BEGIN
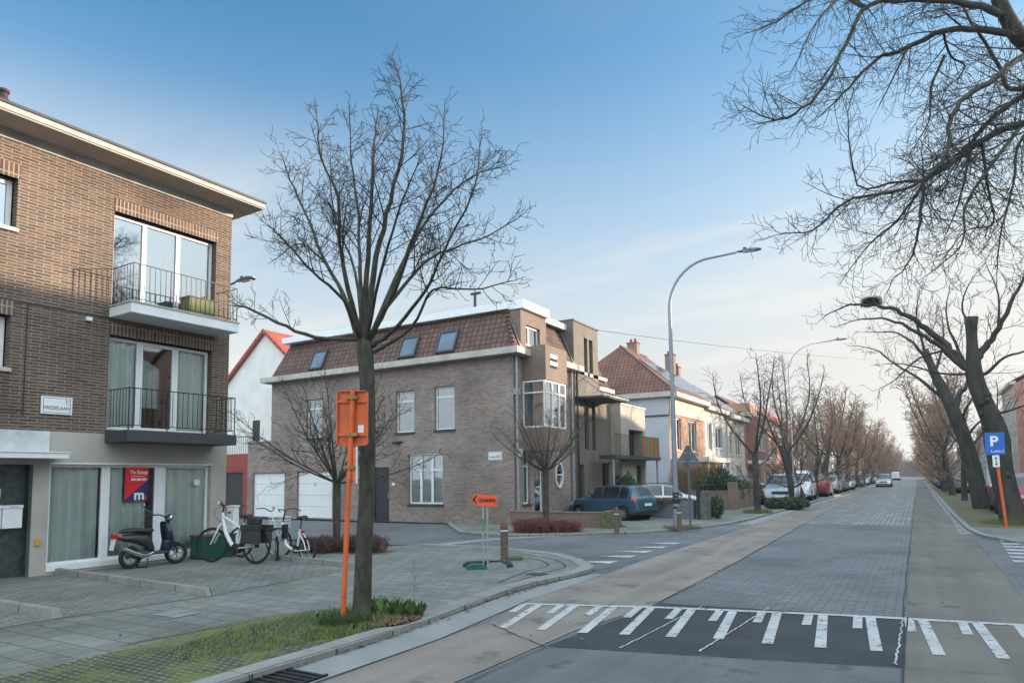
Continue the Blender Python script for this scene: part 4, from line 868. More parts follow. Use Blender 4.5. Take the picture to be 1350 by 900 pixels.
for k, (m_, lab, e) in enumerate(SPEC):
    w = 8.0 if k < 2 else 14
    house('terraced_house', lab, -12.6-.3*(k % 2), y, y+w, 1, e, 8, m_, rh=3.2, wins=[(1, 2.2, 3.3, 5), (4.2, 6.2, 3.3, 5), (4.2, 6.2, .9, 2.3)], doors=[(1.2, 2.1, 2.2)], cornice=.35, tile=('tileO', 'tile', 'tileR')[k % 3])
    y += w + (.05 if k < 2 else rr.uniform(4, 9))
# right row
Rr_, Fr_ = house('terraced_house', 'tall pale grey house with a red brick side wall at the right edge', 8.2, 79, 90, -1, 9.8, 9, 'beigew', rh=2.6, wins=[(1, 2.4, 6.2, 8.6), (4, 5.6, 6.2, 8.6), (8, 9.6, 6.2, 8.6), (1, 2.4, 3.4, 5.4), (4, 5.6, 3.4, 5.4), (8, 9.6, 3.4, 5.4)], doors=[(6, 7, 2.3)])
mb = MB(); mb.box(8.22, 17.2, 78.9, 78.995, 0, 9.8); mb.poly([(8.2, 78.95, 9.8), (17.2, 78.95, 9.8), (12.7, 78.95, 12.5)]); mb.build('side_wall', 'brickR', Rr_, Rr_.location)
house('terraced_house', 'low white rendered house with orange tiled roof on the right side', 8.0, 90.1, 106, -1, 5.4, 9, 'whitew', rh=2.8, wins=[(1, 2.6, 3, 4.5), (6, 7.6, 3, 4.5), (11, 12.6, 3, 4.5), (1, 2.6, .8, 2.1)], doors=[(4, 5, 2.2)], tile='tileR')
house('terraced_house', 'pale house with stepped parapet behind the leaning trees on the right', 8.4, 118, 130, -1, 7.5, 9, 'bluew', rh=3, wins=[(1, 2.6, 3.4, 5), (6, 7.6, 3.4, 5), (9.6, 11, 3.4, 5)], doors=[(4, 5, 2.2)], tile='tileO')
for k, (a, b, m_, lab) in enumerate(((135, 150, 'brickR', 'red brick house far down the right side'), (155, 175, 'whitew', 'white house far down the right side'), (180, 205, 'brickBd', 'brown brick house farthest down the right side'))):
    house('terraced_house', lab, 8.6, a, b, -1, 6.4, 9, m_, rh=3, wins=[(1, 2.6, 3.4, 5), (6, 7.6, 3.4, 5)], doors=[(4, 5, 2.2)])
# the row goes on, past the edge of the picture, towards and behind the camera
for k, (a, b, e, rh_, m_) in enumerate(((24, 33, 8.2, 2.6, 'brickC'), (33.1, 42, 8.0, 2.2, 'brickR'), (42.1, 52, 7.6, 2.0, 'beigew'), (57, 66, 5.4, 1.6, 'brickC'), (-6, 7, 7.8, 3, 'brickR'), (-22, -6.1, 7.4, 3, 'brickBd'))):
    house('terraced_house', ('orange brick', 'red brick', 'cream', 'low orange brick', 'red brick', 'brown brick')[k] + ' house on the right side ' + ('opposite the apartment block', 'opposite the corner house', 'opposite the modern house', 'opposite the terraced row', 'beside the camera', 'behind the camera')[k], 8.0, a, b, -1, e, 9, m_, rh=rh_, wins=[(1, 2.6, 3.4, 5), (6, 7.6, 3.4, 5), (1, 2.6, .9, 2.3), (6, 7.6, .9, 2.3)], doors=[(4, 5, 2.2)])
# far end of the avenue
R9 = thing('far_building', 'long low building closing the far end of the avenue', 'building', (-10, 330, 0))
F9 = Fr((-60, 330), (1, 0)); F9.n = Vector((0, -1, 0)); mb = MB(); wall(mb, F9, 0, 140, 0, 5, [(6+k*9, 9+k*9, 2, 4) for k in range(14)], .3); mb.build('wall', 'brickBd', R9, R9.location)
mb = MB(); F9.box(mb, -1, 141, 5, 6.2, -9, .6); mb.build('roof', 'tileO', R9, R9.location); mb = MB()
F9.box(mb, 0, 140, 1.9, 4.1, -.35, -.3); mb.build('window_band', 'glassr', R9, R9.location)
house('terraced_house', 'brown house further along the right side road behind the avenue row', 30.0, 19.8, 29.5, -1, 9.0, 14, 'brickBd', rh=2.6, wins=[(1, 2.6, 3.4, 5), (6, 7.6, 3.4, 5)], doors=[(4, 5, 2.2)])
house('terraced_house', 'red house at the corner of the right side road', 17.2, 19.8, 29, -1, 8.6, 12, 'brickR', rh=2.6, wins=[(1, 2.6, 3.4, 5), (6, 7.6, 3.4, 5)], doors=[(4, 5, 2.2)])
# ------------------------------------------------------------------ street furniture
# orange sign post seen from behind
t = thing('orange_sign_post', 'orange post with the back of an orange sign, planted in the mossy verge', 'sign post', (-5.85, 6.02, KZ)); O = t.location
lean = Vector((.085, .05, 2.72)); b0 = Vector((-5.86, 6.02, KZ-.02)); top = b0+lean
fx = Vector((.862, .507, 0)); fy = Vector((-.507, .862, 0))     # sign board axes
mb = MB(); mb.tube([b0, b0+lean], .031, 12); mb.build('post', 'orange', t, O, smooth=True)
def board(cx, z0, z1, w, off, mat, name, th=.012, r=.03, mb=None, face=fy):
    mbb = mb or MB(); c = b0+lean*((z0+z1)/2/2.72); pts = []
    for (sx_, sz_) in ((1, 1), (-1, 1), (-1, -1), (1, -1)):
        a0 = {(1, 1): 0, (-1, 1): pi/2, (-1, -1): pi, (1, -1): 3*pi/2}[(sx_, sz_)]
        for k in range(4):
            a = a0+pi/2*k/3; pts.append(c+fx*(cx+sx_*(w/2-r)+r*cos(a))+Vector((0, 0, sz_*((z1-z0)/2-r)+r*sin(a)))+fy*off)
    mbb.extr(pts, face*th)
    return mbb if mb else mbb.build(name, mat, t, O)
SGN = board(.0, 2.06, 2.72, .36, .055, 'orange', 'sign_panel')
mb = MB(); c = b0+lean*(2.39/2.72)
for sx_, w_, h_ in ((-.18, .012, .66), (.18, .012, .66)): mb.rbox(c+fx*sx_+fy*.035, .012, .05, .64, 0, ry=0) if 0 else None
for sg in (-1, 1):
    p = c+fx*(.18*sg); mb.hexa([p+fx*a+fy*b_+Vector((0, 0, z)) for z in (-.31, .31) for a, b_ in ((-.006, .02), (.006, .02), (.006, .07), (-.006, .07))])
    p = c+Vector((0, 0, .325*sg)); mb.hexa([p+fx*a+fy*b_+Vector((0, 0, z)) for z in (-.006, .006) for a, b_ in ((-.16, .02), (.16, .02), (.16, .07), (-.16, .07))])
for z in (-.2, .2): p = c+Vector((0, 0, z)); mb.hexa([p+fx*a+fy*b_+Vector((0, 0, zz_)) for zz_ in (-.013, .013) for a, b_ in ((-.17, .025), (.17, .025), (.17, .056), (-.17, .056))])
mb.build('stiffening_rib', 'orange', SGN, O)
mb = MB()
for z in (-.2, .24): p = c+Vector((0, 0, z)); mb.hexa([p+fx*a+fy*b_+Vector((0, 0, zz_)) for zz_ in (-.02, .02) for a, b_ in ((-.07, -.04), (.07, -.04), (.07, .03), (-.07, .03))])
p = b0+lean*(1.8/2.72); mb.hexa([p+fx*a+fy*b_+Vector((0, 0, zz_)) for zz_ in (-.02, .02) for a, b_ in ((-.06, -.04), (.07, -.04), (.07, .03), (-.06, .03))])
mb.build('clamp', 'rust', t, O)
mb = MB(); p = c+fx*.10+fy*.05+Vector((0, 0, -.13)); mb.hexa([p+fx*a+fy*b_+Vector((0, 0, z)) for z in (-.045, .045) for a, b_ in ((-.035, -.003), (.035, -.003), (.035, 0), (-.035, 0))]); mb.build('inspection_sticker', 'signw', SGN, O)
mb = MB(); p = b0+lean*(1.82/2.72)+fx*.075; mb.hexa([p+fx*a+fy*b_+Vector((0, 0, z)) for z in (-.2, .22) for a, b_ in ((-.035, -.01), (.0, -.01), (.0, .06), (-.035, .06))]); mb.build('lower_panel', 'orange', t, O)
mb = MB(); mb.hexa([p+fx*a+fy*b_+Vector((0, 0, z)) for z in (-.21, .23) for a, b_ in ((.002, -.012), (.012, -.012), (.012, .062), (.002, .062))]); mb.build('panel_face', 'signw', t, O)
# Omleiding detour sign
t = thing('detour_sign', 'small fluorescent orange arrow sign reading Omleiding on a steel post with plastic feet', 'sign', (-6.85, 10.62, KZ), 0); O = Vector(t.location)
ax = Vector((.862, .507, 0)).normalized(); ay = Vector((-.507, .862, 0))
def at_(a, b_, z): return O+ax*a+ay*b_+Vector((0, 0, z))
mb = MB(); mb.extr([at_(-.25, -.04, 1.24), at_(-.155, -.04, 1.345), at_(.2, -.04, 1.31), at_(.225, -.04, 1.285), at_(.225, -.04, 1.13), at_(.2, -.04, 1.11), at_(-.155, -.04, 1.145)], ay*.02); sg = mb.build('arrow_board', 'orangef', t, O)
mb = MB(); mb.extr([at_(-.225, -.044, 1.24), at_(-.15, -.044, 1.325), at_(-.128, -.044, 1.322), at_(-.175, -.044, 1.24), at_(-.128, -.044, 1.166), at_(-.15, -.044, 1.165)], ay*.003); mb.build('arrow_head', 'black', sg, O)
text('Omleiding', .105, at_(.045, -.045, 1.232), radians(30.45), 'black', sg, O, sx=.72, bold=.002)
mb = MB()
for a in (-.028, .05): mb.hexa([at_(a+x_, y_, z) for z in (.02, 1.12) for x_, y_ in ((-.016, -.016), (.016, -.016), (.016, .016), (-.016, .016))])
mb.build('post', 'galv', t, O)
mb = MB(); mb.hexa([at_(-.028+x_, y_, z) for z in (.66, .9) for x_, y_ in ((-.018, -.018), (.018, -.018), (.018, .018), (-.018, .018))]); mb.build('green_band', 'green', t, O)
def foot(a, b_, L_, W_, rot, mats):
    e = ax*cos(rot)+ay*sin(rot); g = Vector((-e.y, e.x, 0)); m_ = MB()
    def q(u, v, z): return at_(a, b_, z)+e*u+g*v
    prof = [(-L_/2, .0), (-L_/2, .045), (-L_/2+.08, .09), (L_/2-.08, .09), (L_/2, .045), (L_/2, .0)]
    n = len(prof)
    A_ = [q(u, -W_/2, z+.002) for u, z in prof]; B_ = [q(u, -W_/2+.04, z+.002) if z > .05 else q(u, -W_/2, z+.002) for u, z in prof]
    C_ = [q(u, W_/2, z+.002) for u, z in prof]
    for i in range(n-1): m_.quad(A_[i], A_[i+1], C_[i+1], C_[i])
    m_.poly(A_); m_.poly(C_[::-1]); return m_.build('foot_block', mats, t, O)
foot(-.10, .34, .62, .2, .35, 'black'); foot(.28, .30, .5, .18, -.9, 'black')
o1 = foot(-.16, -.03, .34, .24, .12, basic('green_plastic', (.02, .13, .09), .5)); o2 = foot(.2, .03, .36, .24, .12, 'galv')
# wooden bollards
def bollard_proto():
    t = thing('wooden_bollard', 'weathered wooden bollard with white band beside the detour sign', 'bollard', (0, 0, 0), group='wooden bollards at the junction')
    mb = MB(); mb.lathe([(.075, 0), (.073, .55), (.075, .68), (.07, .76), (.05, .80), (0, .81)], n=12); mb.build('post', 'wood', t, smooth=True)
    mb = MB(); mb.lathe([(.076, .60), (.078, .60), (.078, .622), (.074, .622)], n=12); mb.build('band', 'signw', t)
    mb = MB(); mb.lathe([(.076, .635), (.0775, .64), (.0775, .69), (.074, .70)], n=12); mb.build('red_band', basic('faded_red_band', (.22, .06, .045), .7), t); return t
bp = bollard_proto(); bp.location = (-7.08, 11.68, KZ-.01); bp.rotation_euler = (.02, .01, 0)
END
(Aim)
Extract, from the listing above, every line where the string "picture" occurs.

(Finished answer)
Continue the Blender Python script for this scene: part 4, from line 868. More parts follow. Use Blender 4.5. Take the picture to be 1350 by 900 pixels.
# the row goes on, past the edge of the picture, towards and behind the camera